Community polling We have long advocated this. A primary goal here is to increase the bonds of trust between officers and the public. So we think it is very important that annual, professionally administered public opinion polling become a permanent part of the process. Oakland elected officials are happy to pay for professional polling when they are considering placing a tax measure before the voters. They have incorporated polling into the budget process. The issues here are more important. Oaklanders deserve to have regular, professionally conducted polling to show whether the City’s efforts to strengthen the bonds of trust are working.

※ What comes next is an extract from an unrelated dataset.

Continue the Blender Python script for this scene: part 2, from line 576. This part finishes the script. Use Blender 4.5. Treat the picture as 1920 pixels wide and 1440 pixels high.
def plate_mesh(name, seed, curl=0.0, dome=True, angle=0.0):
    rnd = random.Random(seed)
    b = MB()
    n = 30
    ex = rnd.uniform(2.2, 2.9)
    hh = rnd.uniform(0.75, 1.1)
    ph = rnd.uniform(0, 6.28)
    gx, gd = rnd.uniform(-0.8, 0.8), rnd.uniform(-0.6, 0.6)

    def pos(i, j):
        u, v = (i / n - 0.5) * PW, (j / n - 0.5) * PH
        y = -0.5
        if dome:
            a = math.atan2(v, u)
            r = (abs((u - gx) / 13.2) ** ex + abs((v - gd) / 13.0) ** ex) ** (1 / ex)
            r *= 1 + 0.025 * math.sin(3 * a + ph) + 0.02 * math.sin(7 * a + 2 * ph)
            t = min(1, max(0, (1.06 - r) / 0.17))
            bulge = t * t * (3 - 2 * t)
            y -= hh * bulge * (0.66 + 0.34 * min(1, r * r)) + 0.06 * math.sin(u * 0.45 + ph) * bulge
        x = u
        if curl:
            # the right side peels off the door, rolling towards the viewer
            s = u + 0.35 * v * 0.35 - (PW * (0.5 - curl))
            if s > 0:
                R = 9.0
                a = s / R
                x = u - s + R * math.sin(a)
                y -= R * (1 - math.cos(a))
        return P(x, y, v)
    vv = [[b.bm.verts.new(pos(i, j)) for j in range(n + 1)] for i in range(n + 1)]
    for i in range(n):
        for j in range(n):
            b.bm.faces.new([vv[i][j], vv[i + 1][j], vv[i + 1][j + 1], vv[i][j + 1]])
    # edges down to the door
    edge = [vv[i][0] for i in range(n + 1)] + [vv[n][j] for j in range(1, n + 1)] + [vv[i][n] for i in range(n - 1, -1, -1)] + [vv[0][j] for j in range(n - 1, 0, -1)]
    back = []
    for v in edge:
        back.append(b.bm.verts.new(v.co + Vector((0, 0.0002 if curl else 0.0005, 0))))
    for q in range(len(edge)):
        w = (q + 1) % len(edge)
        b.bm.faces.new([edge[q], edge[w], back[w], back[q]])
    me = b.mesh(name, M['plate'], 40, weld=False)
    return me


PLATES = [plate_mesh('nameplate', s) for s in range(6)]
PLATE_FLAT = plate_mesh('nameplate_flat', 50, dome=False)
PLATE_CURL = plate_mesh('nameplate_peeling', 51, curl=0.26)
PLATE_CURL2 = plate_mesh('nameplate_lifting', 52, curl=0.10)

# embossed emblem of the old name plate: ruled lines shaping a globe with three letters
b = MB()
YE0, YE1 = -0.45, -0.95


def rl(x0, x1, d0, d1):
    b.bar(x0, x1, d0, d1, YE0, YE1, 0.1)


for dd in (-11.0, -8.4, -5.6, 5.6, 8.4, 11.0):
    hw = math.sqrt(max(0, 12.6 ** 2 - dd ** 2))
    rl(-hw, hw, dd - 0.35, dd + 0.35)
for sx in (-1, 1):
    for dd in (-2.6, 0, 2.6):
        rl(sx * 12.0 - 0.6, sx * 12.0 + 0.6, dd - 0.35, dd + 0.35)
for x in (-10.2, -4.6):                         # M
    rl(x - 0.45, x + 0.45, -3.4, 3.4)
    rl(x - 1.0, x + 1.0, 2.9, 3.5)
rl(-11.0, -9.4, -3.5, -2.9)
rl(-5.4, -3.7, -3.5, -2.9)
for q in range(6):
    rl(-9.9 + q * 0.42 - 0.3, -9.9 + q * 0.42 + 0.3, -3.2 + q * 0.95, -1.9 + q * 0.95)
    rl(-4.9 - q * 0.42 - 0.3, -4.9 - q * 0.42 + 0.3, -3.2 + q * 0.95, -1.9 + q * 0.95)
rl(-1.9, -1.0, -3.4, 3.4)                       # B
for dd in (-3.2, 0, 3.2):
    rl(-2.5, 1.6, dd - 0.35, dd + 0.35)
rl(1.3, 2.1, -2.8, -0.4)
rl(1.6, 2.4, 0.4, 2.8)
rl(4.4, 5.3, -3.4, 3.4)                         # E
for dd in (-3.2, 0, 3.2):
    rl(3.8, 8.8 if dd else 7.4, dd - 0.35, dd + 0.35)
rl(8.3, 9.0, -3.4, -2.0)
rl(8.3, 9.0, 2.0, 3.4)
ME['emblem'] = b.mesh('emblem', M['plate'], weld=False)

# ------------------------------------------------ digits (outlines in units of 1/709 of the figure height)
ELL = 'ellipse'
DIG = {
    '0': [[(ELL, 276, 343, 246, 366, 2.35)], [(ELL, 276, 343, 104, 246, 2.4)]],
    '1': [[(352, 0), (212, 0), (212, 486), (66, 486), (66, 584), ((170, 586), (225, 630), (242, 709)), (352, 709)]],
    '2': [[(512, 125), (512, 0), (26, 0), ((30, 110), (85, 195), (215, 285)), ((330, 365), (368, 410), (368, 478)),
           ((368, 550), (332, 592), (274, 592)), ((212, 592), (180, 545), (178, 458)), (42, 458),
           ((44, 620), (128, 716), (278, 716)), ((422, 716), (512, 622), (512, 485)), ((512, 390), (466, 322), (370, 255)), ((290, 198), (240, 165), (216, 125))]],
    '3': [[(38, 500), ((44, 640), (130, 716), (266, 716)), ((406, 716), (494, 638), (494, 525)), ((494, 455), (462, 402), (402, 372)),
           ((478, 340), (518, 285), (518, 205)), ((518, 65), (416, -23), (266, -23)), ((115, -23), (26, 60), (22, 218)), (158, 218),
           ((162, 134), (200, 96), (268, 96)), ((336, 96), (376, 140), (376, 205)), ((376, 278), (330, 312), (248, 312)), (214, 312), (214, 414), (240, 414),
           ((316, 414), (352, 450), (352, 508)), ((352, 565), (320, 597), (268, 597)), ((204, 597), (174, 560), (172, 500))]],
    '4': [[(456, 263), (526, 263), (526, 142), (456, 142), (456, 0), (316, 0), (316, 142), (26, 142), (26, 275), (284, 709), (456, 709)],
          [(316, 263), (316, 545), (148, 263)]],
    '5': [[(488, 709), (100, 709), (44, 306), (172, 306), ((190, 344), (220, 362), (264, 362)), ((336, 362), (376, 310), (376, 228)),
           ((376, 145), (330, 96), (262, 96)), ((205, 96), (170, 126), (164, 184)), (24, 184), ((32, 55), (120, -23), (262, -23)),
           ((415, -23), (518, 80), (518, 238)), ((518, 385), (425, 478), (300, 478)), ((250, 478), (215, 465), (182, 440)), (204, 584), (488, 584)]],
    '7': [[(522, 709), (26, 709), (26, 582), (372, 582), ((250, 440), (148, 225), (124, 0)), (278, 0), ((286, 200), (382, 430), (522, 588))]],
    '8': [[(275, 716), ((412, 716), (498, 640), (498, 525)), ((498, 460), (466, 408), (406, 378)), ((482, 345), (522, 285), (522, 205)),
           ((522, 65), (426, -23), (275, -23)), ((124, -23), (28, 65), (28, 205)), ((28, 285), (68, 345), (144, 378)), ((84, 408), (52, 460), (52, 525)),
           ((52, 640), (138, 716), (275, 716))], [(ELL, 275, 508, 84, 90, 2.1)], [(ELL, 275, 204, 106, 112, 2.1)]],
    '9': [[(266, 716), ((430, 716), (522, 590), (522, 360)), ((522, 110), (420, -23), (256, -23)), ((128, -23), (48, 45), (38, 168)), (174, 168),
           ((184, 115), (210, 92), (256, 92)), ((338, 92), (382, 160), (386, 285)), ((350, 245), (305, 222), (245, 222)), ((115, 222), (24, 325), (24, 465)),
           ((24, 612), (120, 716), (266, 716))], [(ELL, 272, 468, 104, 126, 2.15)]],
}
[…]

The bottom line:  From now to November 8, we will be supporting this ballot measure. We think it is another important step in advancing Oakland and its police department as leaders in 21st Century Policing. But after the election, we will be pushing City Council to enact a variety of measures that enhance and improve the measure’s impact, and helps give us the police department we deserve.

Make Oakland Better Now!

OakTalk Here is the blog of Make Oakland Better Now!, an Oakland community grassroots group of a grass-roots group of voters, volunteers, and policy advocates committed to improving the City of Oakland by focusing on public safety, public works, and responsible budgets. Founded in 2003, we’ve researched, lobbied, and successfully campaigned for a number of new, impactful policies, including the city’s Rainy Day Fund, Measure Z and Operation Ceasefire.

This Post Has 4 Comments

  1. Robert Bruce

    As the father of an OPD officer, I am strongly in favor of the measure to establish a Pollice Commission that was adopted by the City Council.

    I am a former and future Oakland resident.

  2. Charles

    As a current and longtime resident of Oakland who has suffered the consequences of judge Thelton Henderson’s endless micro-monitoring of OPD, of former mayor Jean Quan’s encouragement of crime in Oakland, and the demagogy of the most prominent commission advocate Rashida Grinage, I am against the commission measure.

  3. Rashidah Grinage

    Slight correction: The current CPRB already has subpoena power and has had since 1996.